Thursday, October 04, 2012

Hitting The Fan In Woodland

It's all hit the fan in Woodland! This thing smelled from the very start, and the stench just gets worse.

The cops acted confidently:

Dale Johnson was confident he had a legal right to pursue and detain Luis Gutierrez that fatal day in April 2009.

The Yolo County sheriff's lieutenant, who was then a sergeant and head of the county's gang task force, testified in Sacramento federal court that, when Gutierrez ran from him, he had cause to believe Gutierrez was up to no good.

He was a "Hispanic male" in baggy clothes walking in an area where gang members hang out, Johnson testified.

He saw the officer's badge, Johnson said, yet ran away, with his hand in the right front pocket of his shorts.

"It was a very dynamic thing that had happened," Johnson told the jury of eight women and one man. "It was not normal. I believed that some criminal activity could be taking place. He could have just committed a crime. He may have a warrant out for his arrest."

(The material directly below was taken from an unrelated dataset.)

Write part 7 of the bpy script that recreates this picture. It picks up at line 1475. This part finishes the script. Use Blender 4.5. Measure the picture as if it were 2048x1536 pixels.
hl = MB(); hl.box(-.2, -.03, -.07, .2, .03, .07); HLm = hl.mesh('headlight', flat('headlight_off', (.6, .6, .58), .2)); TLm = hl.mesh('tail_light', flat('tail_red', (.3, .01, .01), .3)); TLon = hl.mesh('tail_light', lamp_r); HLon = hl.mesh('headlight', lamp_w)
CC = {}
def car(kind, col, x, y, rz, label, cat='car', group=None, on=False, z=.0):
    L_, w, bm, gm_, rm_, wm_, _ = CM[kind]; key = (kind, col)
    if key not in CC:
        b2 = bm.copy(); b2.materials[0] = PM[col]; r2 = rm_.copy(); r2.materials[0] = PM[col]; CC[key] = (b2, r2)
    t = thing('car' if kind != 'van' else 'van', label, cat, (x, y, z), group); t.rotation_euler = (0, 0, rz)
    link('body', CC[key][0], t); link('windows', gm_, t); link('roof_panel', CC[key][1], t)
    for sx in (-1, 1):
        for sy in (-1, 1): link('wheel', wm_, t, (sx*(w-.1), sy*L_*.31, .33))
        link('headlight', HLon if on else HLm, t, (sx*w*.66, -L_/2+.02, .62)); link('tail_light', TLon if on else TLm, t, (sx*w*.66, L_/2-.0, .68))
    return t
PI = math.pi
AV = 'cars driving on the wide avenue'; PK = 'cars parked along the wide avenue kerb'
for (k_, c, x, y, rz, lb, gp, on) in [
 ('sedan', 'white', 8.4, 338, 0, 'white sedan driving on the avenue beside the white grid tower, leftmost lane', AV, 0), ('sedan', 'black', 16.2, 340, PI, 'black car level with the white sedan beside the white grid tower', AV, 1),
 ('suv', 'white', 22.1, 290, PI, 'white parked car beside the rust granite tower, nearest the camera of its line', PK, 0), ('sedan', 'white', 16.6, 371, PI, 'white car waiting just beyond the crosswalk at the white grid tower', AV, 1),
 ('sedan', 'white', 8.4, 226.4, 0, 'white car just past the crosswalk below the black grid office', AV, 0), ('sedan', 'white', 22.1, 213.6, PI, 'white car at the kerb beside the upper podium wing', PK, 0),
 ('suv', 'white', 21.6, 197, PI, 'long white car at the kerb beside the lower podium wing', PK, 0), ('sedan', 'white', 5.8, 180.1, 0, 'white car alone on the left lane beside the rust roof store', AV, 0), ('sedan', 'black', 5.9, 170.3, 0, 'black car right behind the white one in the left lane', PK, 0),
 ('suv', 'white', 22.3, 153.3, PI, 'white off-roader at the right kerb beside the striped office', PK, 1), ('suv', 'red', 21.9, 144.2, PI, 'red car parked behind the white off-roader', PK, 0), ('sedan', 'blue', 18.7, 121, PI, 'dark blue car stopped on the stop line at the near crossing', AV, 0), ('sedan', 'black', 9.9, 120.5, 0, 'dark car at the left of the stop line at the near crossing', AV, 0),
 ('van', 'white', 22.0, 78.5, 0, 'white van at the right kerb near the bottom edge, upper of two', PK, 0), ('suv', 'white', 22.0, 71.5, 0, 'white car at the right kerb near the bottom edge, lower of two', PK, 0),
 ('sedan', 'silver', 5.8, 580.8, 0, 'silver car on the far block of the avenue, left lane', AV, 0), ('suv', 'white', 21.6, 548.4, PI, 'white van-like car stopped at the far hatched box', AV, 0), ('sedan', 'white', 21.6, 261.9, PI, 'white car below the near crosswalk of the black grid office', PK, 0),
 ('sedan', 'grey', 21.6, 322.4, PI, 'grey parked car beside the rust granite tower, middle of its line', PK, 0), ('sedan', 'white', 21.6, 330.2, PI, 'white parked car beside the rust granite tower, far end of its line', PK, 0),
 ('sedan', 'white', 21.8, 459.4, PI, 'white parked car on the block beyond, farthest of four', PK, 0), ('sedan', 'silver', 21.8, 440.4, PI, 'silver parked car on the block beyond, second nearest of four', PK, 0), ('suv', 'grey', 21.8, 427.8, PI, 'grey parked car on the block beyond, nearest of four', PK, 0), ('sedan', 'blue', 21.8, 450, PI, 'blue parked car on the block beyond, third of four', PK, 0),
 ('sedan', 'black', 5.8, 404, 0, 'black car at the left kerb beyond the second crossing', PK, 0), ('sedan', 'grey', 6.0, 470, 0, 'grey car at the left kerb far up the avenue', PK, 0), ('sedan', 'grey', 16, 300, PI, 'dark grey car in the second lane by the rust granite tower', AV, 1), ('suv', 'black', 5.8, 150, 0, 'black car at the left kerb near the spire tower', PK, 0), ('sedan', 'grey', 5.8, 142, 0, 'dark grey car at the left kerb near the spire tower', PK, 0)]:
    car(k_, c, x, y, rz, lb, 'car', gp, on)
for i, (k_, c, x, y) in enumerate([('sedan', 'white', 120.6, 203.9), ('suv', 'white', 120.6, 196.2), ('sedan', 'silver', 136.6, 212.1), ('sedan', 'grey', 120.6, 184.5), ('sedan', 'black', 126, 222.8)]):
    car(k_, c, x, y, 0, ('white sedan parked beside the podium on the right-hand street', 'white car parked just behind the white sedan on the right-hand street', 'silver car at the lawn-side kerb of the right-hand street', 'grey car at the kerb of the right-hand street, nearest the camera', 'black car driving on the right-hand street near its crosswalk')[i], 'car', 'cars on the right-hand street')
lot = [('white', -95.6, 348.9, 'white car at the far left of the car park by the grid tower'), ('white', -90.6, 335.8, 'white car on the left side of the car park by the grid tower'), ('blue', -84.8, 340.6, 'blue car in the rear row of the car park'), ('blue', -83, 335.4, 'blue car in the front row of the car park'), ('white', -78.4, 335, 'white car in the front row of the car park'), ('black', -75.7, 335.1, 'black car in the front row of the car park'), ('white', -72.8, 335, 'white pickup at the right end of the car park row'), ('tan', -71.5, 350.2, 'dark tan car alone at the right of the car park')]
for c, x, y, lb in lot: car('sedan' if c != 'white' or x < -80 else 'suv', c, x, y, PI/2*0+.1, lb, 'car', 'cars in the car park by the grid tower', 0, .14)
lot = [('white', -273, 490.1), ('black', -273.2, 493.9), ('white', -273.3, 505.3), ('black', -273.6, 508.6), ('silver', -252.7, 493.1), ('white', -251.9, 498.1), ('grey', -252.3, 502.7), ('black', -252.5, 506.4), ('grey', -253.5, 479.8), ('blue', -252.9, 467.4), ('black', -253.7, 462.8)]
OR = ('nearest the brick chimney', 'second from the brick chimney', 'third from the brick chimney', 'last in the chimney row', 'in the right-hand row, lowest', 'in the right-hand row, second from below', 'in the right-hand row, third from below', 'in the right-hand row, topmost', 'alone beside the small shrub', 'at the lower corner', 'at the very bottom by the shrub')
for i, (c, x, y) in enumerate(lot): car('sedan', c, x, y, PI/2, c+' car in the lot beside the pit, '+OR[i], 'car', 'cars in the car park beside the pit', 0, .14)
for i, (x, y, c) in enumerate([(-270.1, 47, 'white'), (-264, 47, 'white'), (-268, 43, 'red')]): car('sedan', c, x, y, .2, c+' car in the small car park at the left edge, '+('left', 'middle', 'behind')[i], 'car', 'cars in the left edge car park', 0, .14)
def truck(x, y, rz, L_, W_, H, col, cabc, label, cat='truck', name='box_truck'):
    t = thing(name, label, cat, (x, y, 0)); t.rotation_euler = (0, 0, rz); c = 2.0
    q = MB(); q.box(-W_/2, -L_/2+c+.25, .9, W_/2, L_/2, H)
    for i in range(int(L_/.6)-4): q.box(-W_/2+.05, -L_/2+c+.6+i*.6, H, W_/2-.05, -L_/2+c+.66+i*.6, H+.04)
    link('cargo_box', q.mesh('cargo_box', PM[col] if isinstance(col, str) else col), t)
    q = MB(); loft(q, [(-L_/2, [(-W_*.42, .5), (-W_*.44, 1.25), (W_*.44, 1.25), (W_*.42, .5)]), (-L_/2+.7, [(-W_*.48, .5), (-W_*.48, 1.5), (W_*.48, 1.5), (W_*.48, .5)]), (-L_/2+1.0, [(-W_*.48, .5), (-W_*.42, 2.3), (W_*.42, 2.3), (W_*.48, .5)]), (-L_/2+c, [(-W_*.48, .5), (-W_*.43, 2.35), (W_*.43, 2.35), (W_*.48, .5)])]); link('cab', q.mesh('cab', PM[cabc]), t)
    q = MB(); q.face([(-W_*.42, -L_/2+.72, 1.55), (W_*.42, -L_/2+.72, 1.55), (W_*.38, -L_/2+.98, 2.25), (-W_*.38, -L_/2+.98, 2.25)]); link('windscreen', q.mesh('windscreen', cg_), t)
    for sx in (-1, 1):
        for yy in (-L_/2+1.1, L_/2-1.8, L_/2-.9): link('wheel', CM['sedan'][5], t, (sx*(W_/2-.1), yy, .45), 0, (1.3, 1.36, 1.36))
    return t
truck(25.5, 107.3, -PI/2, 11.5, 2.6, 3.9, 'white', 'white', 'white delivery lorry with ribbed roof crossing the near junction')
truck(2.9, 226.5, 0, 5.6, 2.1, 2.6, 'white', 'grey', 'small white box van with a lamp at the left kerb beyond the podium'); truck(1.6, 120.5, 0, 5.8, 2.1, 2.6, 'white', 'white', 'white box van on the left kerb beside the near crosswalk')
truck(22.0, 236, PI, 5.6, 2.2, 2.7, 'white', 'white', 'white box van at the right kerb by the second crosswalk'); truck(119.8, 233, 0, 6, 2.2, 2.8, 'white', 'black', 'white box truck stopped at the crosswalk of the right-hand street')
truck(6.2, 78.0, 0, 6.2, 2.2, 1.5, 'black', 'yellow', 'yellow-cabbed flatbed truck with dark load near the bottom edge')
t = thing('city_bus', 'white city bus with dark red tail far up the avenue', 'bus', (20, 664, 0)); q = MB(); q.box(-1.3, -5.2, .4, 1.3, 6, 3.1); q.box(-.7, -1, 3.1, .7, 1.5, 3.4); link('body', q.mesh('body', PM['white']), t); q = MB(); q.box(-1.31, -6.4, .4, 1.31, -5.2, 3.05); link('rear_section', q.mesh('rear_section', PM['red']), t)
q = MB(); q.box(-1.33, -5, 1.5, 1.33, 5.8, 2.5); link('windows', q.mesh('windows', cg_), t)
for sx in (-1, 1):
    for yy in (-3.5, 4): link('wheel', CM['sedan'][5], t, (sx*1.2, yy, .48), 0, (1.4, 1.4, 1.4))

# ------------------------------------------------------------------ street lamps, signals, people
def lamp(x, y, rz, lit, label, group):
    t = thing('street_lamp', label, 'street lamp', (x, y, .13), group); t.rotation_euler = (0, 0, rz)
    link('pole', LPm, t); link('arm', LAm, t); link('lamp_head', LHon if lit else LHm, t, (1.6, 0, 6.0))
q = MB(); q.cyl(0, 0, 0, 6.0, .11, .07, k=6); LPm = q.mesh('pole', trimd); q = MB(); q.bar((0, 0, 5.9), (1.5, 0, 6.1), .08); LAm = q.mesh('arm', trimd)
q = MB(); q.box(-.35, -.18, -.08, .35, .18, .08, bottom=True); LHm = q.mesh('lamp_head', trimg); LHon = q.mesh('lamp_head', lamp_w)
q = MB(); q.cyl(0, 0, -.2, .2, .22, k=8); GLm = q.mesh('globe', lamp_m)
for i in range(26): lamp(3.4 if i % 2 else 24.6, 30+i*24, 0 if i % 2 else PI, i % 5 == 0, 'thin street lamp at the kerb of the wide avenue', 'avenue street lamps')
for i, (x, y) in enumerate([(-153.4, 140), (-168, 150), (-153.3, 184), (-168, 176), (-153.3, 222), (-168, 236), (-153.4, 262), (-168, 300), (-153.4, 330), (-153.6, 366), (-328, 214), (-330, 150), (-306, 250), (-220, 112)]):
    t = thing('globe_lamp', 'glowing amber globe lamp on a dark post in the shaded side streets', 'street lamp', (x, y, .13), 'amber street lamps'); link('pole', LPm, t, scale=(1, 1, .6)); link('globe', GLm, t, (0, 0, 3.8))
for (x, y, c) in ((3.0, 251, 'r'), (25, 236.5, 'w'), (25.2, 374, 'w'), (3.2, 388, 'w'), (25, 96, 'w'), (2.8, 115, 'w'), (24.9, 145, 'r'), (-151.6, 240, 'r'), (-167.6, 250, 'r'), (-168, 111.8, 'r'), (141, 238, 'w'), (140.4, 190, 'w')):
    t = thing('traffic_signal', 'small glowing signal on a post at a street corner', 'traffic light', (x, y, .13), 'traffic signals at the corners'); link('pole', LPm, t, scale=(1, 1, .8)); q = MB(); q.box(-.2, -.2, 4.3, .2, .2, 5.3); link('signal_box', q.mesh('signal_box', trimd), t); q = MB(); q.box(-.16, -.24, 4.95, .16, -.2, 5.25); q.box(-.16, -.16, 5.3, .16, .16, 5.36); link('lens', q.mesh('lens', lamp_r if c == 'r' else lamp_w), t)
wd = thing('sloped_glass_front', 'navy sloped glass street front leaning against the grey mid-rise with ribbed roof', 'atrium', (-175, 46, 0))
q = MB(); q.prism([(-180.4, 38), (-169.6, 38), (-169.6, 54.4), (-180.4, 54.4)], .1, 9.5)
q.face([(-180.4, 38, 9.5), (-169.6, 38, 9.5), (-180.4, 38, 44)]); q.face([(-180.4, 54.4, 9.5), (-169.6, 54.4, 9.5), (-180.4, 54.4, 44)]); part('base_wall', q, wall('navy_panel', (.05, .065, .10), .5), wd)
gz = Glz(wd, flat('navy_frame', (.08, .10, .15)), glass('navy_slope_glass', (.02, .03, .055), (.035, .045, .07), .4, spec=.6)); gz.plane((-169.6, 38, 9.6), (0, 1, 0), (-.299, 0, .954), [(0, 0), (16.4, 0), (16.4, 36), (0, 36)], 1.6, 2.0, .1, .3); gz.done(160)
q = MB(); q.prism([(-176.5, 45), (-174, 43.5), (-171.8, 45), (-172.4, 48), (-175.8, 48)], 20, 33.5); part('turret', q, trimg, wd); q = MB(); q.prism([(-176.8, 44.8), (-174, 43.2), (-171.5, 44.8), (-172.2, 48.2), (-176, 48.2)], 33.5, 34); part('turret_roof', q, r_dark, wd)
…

It was over in less than a minute, according to Johnson. He caught up with Gutierrez, grabbed him briefly by the shoulders but couldn't hang on, and Gutierrez ducked away and stopped. Gutierrez swiped at him with a folding knife, he testified, so Johnson pulled his service handgun and fired four times.

But all of this may be rubbish:
She appeared uncomfortable recalling the incident, and was a reluctant witness who had to be subpoenaed by plaintiffs' lawyers in order to assure her appearance at the farmworker's wrongful-death trial. She gave short, mostly one-word answers, volunteering nothing.

But by the time she had finished Wednesday, her testimony dramatically contradicted the accounts of two Yolo County sheriff's deputies accused of violating the victim's constitutional rights and killing him without just cause.

...She was driving east on the Gum Avenue overpass above state Highway 113 when she noticed a black Ford Taurus behind her going east in the westbound lane of the two-lane street.

Still in the wrong lane, the car pulled to the curb and two men jumped out and began running at Gutierrez, who was walking east on the sidewalk adjacent to the westbound lane. She said there appeared to be nothing unusual about Gutierrez, who looked behind him and began to run from the two men.

Even though the pursuers were dressed in T-shirts and jeans and the car was unmarked, Fletes said she assumed it was police business because she recognized Yolo County sheriff's Sgt. Dale Johnson from a fitness center she frequented and knew he was a law enforcement officer.

Curious, Fletes said, she slowed down and eventually pulled to the curb and stopped.

She said Gutierrez ran 10 to 15 feet down the sidewalk, then veered into the street in front of her car. Johnson was hot on his heels, no more than 15 feet behind, with a gun in his hand, she said. At this point, she said, she did not see the other man who had alighted from the car.

"I heard one shot, but I don't know where it came from," Fletes told the jury. She said that just before Gutierrez reached the other side of the street he turned to face Johnson, then fell to the ground.

"I was told they had this under control and to move forward," Fletes recalled.

...Virtually every part of Fletes' testimony runs counter to the story told to the jury earlier by Johnson and the other pursuing officer, sheriff's Deputy Hernan Oviedo.
You don't have to believe that Gutierrez had a knife, or that one was planted by the cops. All you have to believe is that Gutierrez didn't recognize his plainclothes assailants as cops, and decided to flee from a highly-irregular, highly-aggressive approach while vulnerable on the Gum Avenue overpass.  And for that, he was killed.